Klein and Mason were hired by HP to create a series of short films about how printed photographs affect people’s lives. They were given an evocative working title, “History of Memory,” to start them on their creative journey. The duo focused on the power of photographs to generate deep emotions, and how printed photos act as “magical artifacts.” When I interviewed him, director Tom Mason said:

“If your house catches on fire, what do you grab? You take your photo album. It’s an irreplaceable family heirloom.”

So they asked themselves, “What are the stories that do justice to the incredible emotional connection we have to our most treasured images?” Ultimately they asked the “Can one picture change your life forever?” which became the tag-line for the film series.

As with any documentary film, a key element is the selection of subjects and storylines.
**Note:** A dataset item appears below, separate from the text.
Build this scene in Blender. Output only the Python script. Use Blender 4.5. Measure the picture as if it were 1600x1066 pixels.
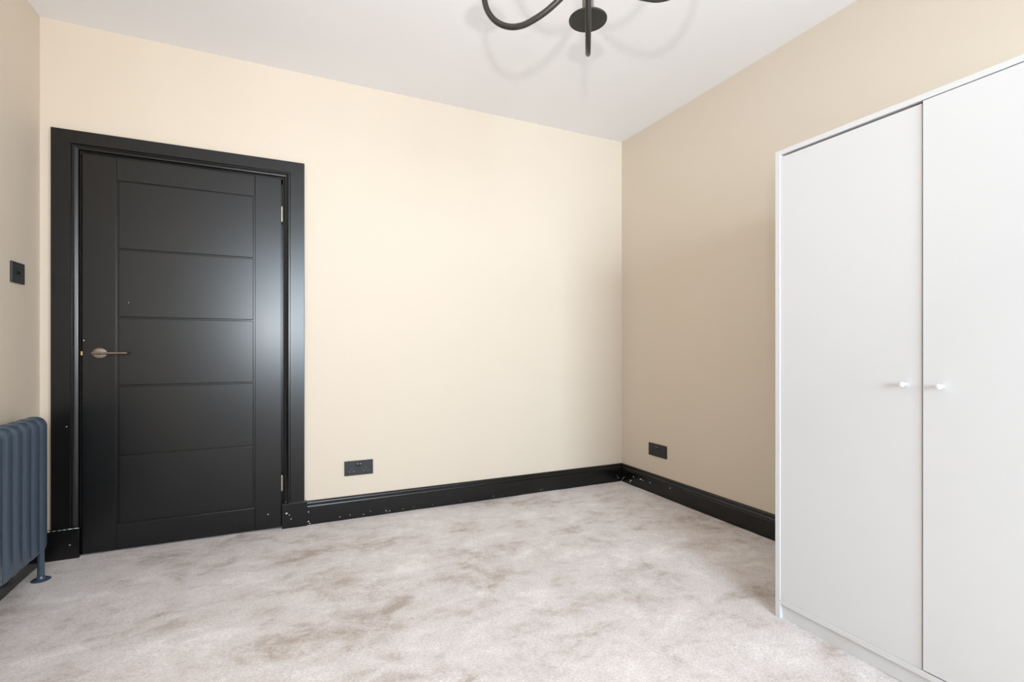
import bpy, bmesh, math, random
from mathutils import Vector, Matrix

random.seed(7)
for o in list(bpy.data.objects):
    bpy.data.objects.remove(o, do_unlink=True)
C = bpy.context.scene.collection
PI = math.pi

# ------------------------------------------------------------------ camera
FPX = 772.35                      # focal length in pixels of the 1600 px frame
YAW = math.radians(24.99)
CAM_Z = 1.02
cam = bpy.data.cameras.new('camera')
cam.sensor_width = 36.0
cam.lens = FPX / 1600 * 36.0
cam.shift_y = 11.0 / 1600
cam.clip_start = 0.02
camera = bpy.data.objects.new('camera', cam)
camera.location = (0, 0, CAM_Z)
camera.rotation_euler = (PI / 2, 0, -YAW)
C.objects.link(camera)
sc = bpy.context.scene
sc.camera = camera

# ------------------------------------------------------------------ exposure, world, lights
vs = sc.view_settings
vs.view_transform = 'Standard'
vs.look = 'None'
vs.gamma = 1.0
vs.use_curve_mapping = False
vs.exposure = -0.08

world = bpy.data.worlds.new('world')
sc.world = world
world.use_nodes = True
bg = world.node_tree.nodes['Background']
bg.inputs['Color'].default_value = (0.75, 0.86, 1.0, 1)
bg.inputs['Strength'].default_value = 0.4

def area(name, loc, target, sx, sy, power, color, spread=180):
    l = bpy.data.lights.new(name, 'AREA')
    l.shape = 'RECTANGLE'
    l.size, l.size_y = sx, sy
    l.energy = power
    l.color = color
    l.spread = math.radians(spread)
    o = bpy.data.objects.new(name, l)
    o.location = loc
    d = Vector(target) - Vector(loc)
    o.rotation_euler = d.to_track_quat('-Z', 'Y').to_euler()
    C.objects.link(o)
    return o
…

Klein and Mason found four compelling, true stories about lives that were altered by the image:

"At First Sight" couple in History of Memory
“At First Sight” couple in History of Memory
  • a woman who discovers her true racial identity via a long-hidden family photo album, and then becomes part of the family in those photos;
  • a couple who meet across continents because of a single printed photograph sent through the mail, now married, 25 years later, having aged along with that old picture;
  • an adoptee, who as a young adult receives his “baby picture” that was never taken, now framed on the wall along with the rest of his adopted family, providing a part of his life that had been missing;
  • and an elderly Chinese man who becomes an international sensation, based on a photo of him captured many years before, but the picture and negative lost, then discovered by a French archivist who takes his gallery show of reclaimed pictures around the world.

Separately titled “A Secret Album,”  “At First Sight,” and “It’s a Boy,” each story depicts personal memories of how people were shaped by their own photographic history, sort of the branded equivalent of Proust.
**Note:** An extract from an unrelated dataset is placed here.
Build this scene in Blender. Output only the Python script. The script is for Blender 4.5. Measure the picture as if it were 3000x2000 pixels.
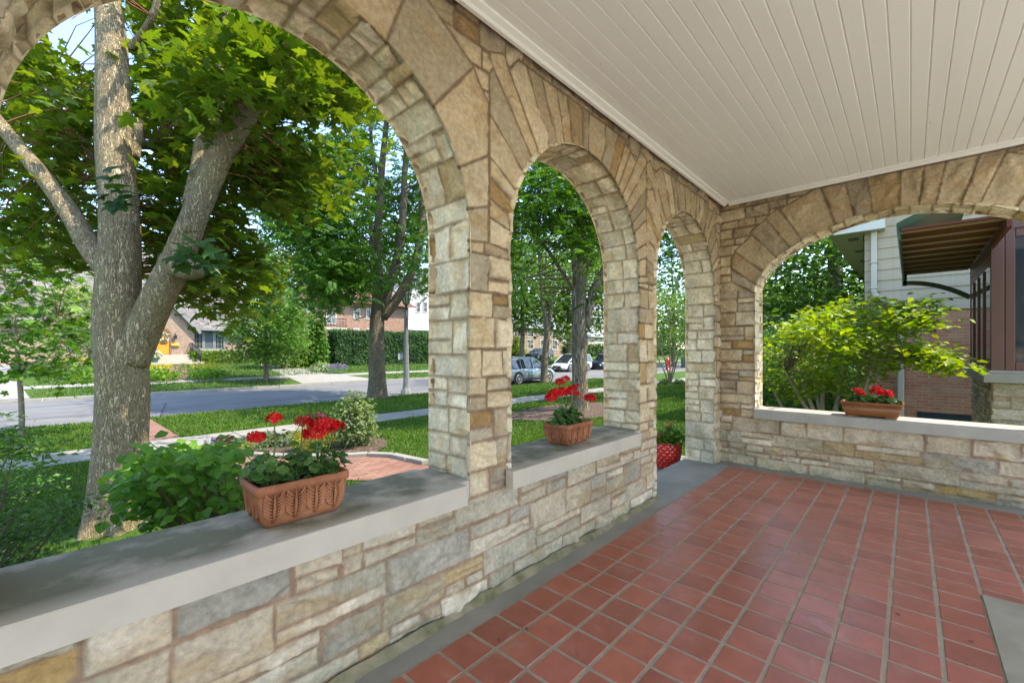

"At First Sight" bride in History of Memory
“At First Sight” bride in History of Memory

It is interesting that Klein and Mason have worked with Ken Burns, where the photograph reigns supreme. Burns famously gives life to still photographs by slowly zooming in on subjects of interest and panning from one subject to another in the same photo. This technique is now made possible in many professional and home software applications and is termed The Ken Burns Effect in Apple‘s iPhoto and iMovie. His once-genre-defining technique has become a commodified effect that can be placed onto a photo as easily as a colored filter.

Photo from "The Vietnam Ware" by Ken Jones
Photo from “The Vietnam War” by Ken Burns

But Klein and Mason did not copy the stylistic methods of their mentor. They talked with us about what they learned from master-documentarian Burns — to ask the questions “Does the story move me? Does it enrich my understanding of the world?” The stories in this movie do just that. They are well-told tales about real people in the most important moments of their lives. And the film’s investigation into the relationship between photographs and personal history elevates the stories from being merely sentimental.
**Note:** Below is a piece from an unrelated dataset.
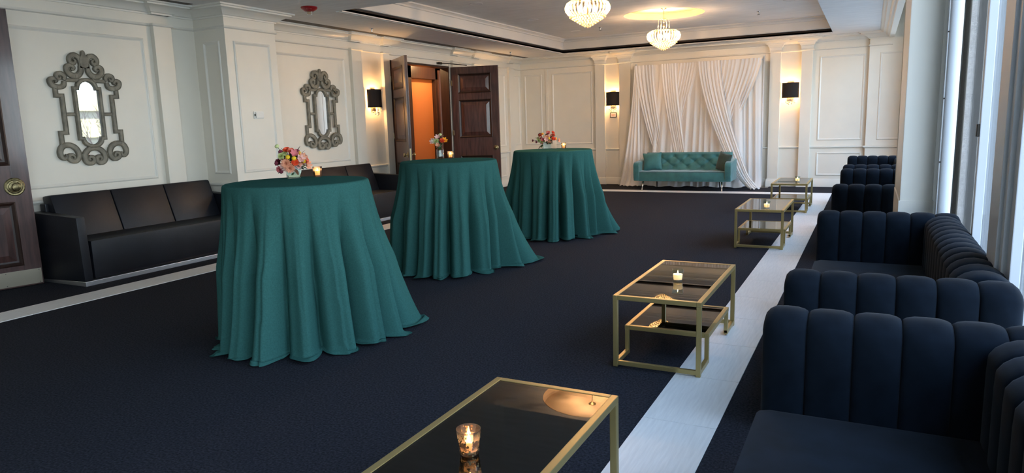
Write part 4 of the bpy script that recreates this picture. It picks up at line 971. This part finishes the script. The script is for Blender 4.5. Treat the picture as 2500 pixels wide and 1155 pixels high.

These four films are very seductive about the inherent power of photographs. But they are talking about analog images, good old-fashioned snapshots and fading family portraits – very tangible in the hand and lasting in the mind. Today, we live with thousands of personal photos on our phones and hard drives, too many to contemplate much less remember, and we squint to see them on tiny screens – pixels, not paper.

Can the emotions that existed when those images were captured be transported to the digital future? Maybe with the help of a printing machine, HP would like to suggest. But will digital photos, forever cleanly stored in the computer, have the same impact when they are converted to paper?

Gail as a young girl, in History of Memory
Gail as a young girl, in History of Memory

I assume HP wants us to choose the pictures we wish to save from the digital trash heap, and print them now on HP printers, so they can become our new family heirlooms. The problem is that now we have the option not to print, and to just store on a thumb drive. This is an option that did not exist in the past, and we are no longer compelled to use those antiquated analog formats, which seem burdensome and produce clutter. Modern life cares about saving trees, not memories.

It is somewhat ironic that HP, a “new technology” company, wants to re-invent the past. But if photos are to continue to play important roles in people’s lives, and especially if they are to preserve our emotional connections with our most important memories, then we and HP can only hope that people will opt to print. (See the History of Memory trailer, below.)

I cannot help but compare History of Memory to the now-classic TV series Mad Men – season 1, episode 13, called “The Wheel,” which centered around Don Draper’s efforts to create an ad campaign for Kodak’s new, circular slide projector. That particular ad presentation by Don Draper is the moment when Mad Men became a certified pop-cultural phenomenon.  Watch a clip from that famous episode, below:

Don compares the slide carousel to a portable nostalgia creator. He says, “it lets us travel around and around and back again, to the place we know we are loved.” Great line! But the real story of that episode is that Don is savvy enough to manipulate the marketplace but ultimately his ad campaign works on him as well and affects his personal life. Don falls victim to his own manipulation when he uses his own family photos for his ad presentation. It’s a dramatic narrative inside an ad campaign inside a dramatic narrative.

Mad Men, The Wheel
Mad Men, The Wheel

And History of Memory works in a similar way. Director Tom Mason even mentioned that the process of making this movie changed the way he and his own family preserve and display their photographs. I think Don Draper would be proud of what History of Memory accomplishes, and so would Mad Men creator, Matthew Weiner.